Путь из Москвы в Константинополь по Дону был кратчайшим, но вовсе не единственным. В некоторых случаях из Москвы ездили по Волжскому пути до Сарай—Берке на средней Волге, а оттуда сухим путем к Дону и вниз по нему до Азова. Этой дорогой ходил в Царьград суздальский епископ Дионисий в 1379 году. Он на судах спустился к Сараю.[370]
Наконец, существовал и третий путь из Москвы в Константинополь, который, впрочем, имел важное значение не столько для самой Москвы, сколько для западных русских городов: Новгорода, Смоленска, Твери. Этот путь шел по территории Литовского великого княжества к Белгороду, или Аккерману, имевшему на Черном море немаловажное значение в XIV–XV веках. Такой дорогой ехал, например, в Константинополь иеродиакон Троице—Сергиева монастыря Зосима. От Белгорода он добрался морским путем до Константинополя, испытав все опасности непривычного для него морского путешествия: «С нужей доидохом устья цареградского, тогда бывает фуртина великая и валове страшнии». Фуртина – буря, непогода. Это слово было взято русским путешественником от корабельщиков итальянцев или греков (итальянское и новогреческое fortuna – непогода). Зосима шел из стольного города Москвы на Киев и оттуда на Белгород.[371]
В конечном итоге все дороги с русского севера сходились к Константинополю. Прямой же кратчайший путь на север шел по Дону и выводил к Москве. Таким образом, Константинополь на юге и Москва на севере были конечными пунктами великого торгового пути, связывавшего Россию со Средиземноморьем.
Торговля с Сурожем и Константинополем получила особенное развитие во второй половине XIV столетия. В это время она была, можно сказать, определяющей торговое значение Москвы. Торговые связи с югом интенсивно поддерживались и в XV веке, но наряду с ними все более усиливается торговля Москвы с Востоком и Западом. В конце XV века главным средоточием русской торговли на берегах Черного моря становится уже не Судак, а Кафа. В Кафе, как и в Азове, сидел турецкий губернатор. Поэтому главный поток русской торговли, по—прежнему направлявшийся в Константинополь и другие города Малой Азии, в основном проходил через эти города.
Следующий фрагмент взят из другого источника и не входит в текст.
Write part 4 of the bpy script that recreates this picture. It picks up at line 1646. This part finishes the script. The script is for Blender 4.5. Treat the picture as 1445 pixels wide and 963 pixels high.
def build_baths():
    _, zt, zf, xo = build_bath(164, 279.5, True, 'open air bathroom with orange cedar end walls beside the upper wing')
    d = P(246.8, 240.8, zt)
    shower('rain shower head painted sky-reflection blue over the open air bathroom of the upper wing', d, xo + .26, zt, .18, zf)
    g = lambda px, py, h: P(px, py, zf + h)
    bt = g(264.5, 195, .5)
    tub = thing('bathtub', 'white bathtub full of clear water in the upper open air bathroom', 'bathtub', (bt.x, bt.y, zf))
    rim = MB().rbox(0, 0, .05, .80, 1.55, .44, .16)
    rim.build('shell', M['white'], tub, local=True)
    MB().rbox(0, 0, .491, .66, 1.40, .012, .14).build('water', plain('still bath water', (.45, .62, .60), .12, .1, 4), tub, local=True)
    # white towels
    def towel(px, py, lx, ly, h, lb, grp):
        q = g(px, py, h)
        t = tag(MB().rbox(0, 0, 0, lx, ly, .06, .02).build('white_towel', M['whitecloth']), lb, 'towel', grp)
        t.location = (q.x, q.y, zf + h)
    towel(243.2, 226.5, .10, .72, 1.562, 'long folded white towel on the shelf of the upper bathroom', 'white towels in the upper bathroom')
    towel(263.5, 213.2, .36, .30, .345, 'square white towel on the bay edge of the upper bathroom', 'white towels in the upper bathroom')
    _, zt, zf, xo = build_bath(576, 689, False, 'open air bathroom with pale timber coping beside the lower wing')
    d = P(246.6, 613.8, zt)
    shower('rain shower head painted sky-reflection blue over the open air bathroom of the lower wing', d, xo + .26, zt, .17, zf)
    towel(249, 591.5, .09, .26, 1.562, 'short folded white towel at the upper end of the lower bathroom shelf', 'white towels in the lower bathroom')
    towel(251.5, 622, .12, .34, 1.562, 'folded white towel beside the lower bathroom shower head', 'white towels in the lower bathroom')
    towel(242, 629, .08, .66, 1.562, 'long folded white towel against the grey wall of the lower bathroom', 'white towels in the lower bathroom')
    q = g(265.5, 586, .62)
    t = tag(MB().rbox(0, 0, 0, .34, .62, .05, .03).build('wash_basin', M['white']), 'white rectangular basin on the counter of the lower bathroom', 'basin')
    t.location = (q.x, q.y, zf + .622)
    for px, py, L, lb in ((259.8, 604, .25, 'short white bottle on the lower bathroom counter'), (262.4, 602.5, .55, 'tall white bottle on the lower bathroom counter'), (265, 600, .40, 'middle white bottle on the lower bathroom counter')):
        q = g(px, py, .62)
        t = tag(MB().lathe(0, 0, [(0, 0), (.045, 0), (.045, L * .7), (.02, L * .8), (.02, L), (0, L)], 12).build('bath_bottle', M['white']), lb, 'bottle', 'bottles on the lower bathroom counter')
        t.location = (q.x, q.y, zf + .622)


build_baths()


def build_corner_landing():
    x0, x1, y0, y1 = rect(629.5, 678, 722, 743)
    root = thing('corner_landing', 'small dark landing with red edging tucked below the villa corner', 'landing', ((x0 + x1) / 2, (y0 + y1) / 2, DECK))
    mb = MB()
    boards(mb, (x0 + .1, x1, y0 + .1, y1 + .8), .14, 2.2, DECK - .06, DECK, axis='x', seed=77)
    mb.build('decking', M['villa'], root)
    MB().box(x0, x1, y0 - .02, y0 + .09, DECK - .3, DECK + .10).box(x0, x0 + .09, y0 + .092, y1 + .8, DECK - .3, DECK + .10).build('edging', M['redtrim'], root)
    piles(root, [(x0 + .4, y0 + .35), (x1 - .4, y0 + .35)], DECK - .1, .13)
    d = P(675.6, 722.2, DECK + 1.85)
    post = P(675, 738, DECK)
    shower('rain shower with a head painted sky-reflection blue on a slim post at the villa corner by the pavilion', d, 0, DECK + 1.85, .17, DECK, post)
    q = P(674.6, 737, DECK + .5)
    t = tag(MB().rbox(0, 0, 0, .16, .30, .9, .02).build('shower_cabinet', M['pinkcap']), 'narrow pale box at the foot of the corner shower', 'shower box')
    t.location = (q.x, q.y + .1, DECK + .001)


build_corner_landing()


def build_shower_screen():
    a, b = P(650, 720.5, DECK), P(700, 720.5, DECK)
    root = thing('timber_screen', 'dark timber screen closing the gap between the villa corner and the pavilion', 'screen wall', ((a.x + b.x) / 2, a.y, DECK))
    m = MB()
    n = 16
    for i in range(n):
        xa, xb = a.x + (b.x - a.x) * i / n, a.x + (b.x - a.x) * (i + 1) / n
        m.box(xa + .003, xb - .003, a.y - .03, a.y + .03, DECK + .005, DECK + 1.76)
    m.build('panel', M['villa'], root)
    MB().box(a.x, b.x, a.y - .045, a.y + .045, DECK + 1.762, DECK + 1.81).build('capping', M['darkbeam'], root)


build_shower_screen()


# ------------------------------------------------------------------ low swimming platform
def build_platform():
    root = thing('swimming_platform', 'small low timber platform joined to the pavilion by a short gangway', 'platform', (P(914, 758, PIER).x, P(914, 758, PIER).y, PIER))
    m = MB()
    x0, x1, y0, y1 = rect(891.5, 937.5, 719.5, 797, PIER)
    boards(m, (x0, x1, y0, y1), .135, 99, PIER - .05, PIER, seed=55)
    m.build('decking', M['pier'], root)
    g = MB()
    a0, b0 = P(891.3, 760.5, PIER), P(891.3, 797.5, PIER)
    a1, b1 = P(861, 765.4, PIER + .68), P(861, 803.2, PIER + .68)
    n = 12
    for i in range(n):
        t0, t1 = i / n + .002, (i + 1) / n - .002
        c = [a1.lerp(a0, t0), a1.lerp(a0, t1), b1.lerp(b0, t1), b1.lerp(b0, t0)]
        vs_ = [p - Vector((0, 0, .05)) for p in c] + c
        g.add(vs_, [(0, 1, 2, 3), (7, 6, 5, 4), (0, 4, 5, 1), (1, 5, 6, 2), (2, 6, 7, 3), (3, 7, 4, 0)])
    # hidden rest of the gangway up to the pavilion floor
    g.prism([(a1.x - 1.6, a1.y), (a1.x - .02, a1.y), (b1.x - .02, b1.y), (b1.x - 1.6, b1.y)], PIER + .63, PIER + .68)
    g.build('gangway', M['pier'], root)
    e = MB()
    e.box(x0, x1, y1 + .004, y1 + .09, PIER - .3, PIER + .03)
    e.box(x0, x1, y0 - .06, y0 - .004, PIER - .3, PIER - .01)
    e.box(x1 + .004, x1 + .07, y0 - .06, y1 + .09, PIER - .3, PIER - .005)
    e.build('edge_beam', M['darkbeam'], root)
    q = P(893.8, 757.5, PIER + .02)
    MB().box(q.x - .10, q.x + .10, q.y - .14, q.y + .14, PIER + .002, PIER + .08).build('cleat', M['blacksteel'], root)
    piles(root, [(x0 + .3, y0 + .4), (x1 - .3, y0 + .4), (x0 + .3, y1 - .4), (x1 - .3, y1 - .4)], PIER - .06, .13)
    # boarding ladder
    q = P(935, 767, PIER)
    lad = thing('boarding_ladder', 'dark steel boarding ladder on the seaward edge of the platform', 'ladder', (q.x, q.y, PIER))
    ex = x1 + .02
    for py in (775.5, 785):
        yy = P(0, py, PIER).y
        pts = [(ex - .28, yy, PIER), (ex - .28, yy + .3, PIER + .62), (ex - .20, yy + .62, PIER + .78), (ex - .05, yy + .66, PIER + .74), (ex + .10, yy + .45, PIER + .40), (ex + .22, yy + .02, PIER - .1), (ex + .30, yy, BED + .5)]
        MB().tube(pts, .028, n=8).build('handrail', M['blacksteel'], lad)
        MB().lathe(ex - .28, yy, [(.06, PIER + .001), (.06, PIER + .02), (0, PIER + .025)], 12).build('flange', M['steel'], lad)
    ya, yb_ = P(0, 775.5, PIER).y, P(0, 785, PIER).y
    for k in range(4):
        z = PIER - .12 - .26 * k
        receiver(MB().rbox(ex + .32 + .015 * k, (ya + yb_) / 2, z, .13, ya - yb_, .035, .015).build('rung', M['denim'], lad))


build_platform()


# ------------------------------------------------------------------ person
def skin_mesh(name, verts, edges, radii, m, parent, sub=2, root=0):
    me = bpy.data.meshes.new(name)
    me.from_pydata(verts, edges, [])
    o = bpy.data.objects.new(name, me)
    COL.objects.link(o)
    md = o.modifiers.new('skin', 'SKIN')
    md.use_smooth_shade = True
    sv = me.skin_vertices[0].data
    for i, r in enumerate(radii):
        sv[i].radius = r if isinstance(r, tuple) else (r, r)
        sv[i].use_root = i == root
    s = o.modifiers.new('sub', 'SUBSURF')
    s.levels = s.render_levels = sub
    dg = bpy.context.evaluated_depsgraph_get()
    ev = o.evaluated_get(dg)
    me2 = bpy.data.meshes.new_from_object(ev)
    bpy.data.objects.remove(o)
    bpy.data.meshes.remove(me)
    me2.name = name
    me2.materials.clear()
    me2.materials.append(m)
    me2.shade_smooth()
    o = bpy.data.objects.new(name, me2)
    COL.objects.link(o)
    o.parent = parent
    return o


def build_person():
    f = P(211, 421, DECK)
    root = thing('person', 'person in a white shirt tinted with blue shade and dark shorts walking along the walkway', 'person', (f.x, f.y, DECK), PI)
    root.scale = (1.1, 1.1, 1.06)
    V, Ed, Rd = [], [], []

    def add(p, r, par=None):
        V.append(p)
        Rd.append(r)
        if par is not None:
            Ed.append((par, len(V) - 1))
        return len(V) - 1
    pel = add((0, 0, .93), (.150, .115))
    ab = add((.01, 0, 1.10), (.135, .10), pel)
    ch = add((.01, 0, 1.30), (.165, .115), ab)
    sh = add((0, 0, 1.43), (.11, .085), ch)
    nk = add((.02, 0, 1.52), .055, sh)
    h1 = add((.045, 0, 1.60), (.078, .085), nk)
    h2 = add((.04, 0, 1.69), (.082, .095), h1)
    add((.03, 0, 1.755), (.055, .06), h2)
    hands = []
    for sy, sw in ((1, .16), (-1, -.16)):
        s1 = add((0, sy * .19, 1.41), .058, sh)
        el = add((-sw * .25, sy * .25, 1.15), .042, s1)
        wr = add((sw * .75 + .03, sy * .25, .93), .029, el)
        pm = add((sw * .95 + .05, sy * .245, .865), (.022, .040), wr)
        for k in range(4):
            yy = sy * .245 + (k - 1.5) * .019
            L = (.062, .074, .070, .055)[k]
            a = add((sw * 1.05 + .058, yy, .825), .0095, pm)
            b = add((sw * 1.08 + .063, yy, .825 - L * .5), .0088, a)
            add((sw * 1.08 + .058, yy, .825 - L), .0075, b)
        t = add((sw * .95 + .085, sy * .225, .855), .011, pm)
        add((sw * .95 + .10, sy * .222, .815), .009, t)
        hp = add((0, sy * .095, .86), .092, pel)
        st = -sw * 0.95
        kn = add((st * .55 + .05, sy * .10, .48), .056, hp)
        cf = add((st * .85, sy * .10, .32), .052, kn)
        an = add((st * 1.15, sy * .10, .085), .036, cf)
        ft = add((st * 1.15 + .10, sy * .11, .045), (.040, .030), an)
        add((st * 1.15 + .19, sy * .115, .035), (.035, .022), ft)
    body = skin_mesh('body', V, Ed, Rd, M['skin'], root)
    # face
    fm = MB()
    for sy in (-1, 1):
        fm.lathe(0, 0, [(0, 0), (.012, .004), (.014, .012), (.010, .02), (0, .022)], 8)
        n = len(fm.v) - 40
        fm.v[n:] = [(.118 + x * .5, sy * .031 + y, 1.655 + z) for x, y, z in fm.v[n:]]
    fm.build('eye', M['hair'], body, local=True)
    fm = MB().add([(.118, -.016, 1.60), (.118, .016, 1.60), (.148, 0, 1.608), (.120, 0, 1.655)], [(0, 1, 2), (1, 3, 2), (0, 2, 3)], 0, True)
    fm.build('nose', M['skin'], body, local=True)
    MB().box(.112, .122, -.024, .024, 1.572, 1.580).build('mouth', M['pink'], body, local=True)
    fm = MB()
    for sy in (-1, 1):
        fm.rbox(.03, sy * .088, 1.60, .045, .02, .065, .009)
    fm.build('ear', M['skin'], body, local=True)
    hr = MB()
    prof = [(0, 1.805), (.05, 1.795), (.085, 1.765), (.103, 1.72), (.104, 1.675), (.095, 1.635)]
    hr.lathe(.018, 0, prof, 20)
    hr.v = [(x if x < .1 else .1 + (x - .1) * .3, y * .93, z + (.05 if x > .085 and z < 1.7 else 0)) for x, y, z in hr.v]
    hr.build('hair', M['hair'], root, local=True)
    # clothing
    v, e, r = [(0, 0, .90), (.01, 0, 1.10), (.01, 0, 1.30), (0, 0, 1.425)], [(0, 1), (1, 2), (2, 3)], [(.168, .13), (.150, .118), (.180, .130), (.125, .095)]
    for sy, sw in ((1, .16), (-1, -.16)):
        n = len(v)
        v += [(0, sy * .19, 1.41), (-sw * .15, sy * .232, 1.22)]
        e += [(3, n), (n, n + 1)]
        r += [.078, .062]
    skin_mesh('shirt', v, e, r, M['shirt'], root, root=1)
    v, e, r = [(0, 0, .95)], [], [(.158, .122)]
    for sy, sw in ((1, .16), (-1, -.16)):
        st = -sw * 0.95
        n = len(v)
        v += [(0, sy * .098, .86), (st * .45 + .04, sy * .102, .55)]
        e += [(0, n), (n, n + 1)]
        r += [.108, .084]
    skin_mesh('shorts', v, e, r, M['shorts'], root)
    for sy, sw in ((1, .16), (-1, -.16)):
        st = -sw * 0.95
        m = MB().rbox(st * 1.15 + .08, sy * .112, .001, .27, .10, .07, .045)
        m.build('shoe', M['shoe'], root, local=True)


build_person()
Уже И. Е. Забелин предполагал, что «Москва, как только начала свое историческое поприще, по счастливым обстоятельствам торгового и именно итальянского движения в наших южных краях, успела привлечь к себе, по—видимому, особую колонию итальянских торговцев, которые под именем сурожан вместе с русскими заняли очень видное и влиятельное положение во внутренних делах великокняжеской столицы и впоследствии много способствовали ее сношениями и связям с итальянскою, фряжскою Европою».[372] С этим замечанием соглашается новейший исследователь московской торговли веков В. Е. Сыроечковский.[373]
Связи Москвы с итальянскими колониями в Крыму были постоянными. Поэтому фряги, или «фрязины», не являлись для Москвы новыми людьми. Исследователи, впрочем, до сих пор не отметили ту любопытную черту, что московские торговые круги в основном были связаны не вообще с итальянскими купцами, а именно с генуэзцами. Выдвижение в митрополиты Митяя и посвящение в митрополиты Пимена не прошли без участия генуэзцев, как это отметил еще Платон Соколов в исследовании о взаимоотношениях русской церкви с Византией.[374] Пимен прибыл в Константинополь осенью 1376 года, вскоре после воцарения Андроника IV, свергнувшего с помощью генуэзцев своего отца Иоанна V. Деньги, понадобившиеся Пимену для поставления в митрополиты, были заняты «у фряз и бесермен» под проценты. Упоминание о бесерменах чрезвычайно любопытно, так как речь идет явно о турках, с которыми генуэзцы старались поддерживать хорошие отношения, заботясь о безопасности торговых связей с Причерноморьем. Перед нами приподнимается завеса над крупными политическими интересами, которые вступали в борьбу между собой под прикрытием чисто церковного вопроса о том, кто будет русским митрополитом. Недаром соперник Митяя, митрополит Киприан, заявлял: те на деньги надеются и на фрягов, я же на Бога и на свою правду. В деле поставления Пимена итальянцы сыграли, несомненно, крупную роль.